3. Taraflar arasında fazla çalışma ücreti ile ulusal bayram ve genel tatil ücreti hususlarında da uyuşmazlık bulunmaktadır. Dosya içerisinde bulunan bordrolarda tüm dönemler yönünden değişen miktarlarda fazla çalışma ile bazı dönemler yönünden ulusal bayram ve genel tatil ücreti tahakkuklarının bulunduğu ve bordroların davacı tarafından imzalandığı görülmüştür. Bu halde ilâmın (2) numaralı paragrafında belirtildiği şekilde davacının gerçek ücretinin tespiti ile imzalı ve fazla çalışma tahakkuku bulunan dönemler yönünden bordroda gösterilen fazla çalışma süresi üzerinden davacının gerçek ücreti esas alınarak hesaplanan fazla çalışma ücretinden bordrodaki fazla çalışma ücreti ödemesinin mahsubu suretiyle hüküm kurulmalıdır. Aynı husus ulusal bayram ve genel tatil ücreti alacağı yönünden de geçerlidir.

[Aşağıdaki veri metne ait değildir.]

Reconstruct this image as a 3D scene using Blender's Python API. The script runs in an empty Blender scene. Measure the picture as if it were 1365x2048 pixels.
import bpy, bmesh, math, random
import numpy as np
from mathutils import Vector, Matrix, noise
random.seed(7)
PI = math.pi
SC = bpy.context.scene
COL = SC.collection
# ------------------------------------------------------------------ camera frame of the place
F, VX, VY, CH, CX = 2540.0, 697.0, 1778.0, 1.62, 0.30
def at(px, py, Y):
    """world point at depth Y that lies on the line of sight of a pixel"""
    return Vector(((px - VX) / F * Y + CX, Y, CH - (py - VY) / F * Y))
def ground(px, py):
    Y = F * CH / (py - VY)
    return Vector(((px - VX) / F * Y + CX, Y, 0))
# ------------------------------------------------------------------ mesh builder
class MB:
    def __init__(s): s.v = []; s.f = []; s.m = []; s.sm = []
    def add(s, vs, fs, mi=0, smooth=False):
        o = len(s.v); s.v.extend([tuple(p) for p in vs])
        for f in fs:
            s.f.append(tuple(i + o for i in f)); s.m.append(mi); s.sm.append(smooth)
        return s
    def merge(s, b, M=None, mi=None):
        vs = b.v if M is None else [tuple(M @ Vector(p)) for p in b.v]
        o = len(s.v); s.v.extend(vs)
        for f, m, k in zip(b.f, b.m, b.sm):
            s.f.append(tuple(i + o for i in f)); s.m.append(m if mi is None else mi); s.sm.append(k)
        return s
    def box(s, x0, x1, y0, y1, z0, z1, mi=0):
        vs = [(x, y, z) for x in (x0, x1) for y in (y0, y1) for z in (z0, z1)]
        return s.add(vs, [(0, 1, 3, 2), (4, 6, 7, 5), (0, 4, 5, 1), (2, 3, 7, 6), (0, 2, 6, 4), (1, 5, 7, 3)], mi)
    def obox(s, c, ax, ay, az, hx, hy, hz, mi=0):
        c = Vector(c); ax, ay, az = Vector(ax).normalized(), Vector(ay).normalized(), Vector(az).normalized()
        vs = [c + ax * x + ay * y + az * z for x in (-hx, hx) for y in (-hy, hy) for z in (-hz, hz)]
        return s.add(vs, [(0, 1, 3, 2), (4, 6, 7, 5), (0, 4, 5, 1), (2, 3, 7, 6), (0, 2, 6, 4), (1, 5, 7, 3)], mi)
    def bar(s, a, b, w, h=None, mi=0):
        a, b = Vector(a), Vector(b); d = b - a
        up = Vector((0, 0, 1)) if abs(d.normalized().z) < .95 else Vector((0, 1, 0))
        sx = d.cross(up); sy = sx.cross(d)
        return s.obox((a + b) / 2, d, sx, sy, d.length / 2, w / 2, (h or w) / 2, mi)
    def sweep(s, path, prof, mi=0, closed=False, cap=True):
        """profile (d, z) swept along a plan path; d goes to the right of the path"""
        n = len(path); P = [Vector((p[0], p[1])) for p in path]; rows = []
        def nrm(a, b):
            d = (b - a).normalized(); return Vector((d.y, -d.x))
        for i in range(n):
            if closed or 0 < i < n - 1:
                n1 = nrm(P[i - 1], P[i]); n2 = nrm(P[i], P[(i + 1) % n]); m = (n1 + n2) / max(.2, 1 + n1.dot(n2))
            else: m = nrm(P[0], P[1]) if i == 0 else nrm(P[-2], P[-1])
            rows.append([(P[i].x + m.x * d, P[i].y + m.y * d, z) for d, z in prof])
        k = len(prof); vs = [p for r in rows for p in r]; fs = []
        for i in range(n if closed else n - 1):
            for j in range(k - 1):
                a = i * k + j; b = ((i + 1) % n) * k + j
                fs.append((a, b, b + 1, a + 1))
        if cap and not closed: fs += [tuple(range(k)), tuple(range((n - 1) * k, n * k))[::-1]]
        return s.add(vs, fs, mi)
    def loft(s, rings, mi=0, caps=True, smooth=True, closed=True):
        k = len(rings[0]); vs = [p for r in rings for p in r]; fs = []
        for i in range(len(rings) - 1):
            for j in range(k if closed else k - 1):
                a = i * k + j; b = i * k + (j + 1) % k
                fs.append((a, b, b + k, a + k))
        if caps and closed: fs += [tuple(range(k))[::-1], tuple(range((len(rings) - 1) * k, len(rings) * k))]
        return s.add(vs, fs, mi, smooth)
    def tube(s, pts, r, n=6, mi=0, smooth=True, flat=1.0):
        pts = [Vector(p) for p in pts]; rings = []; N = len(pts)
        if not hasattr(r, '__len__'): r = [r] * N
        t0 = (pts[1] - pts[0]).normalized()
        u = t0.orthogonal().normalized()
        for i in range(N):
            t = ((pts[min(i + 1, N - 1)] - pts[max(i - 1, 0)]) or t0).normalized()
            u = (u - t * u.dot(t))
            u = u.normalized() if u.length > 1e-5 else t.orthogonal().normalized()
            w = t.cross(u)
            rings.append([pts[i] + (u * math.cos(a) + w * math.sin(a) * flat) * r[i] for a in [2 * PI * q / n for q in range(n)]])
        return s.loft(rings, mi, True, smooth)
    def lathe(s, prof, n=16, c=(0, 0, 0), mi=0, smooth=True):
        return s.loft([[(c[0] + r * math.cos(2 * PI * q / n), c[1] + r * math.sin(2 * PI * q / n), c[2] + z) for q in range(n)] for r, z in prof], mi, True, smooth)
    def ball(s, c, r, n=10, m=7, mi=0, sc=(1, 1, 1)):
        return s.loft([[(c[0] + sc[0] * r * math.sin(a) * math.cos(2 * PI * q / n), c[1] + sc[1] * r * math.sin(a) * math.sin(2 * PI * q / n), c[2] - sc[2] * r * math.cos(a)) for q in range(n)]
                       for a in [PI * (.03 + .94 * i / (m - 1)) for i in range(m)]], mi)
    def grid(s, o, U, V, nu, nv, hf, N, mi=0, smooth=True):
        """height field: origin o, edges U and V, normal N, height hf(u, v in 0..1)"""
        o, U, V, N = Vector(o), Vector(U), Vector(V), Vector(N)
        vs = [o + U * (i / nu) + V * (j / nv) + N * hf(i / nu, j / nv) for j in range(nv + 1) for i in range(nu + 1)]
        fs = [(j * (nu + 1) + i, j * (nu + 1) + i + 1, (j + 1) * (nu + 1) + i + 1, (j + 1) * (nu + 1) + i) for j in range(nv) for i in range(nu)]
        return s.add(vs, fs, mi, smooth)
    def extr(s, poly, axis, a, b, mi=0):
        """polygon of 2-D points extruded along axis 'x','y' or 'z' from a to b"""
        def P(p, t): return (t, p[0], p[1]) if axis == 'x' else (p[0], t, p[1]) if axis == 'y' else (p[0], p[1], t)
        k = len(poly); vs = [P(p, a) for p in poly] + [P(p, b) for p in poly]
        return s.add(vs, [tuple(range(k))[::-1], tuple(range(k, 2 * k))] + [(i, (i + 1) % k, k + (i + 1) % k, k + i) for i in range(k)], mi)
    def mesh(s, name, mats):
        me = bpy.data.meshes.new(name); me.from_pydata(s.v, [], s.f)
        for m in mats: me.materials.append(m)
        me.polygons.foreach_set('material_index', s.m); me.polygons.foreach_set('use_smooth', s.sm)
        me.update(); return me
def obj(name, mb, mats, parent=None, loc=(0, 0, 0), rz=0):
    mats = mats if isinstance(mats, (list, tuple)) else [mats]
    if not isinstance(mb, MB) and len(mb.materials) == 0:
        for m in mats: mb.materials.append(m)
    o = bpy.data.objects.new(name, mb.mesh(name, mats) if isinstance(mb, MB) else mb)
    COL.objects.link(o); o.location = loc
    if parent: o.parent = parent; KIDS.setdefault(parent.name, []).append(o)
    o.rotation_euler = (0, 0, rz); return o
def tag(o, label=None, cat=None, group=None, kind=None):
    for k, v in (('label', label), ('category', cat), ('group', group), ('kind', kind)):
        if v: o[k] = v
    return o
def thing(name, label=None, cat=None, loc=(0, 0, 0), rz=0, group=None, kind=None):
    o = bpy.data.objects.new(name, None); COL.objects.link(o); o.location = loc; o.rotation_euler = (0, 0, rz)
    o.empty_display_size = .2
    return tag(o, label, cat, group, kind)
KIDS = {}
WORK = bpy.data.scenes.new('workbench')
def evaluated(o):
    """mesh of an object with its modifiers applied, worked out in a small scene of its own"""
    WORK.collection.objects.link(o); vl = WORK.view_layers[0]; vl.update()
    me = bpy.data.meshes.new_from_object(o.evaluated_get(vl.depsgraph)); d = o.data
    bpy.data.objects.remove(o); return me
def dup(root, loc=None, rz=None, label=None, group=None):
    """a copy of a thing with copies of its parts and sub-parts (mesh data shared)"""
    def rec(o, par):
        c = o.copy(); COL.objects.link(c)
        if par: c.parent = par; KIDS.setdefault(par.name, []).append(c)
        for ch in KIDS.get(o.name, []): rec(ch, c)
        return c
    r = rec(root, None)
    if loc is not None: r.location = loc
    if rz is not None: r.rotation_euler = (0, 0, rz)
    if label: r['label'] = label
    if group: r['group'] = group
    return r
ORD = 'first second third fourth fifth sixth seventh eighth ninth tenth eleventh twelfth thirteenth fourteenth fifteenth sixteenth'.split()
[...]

4. Davacı vekili alacaklarını brüt olarak talep etmiş olup Mahkemece net tutarlar üzerinden hüküm kurulması da hatalıdır.
5. Davacı vekili dava dilekçesinde 1.000,00 TL yıllık izin ücreti talep etmesine rağmen Mahkemece hüküm fıkrasında 500,00 TL talep edildiği kabulü ile karar verilmesi de ayrıca hatalıdır.
VI. KARAR
Açıklanan sebeplerle;
Temyiz olunan Bölge Adliye Mahkemesi kararının BOZULMASINA,
Peşin alınan temyiz karar harcının istek hâlinde ilgiliye iadesine,
Dosyanın kararı veren Bölge Adliye Mahkemesine gönderilmesine,
06.07.2023 tarihinde oy birliğiyle karar verildi.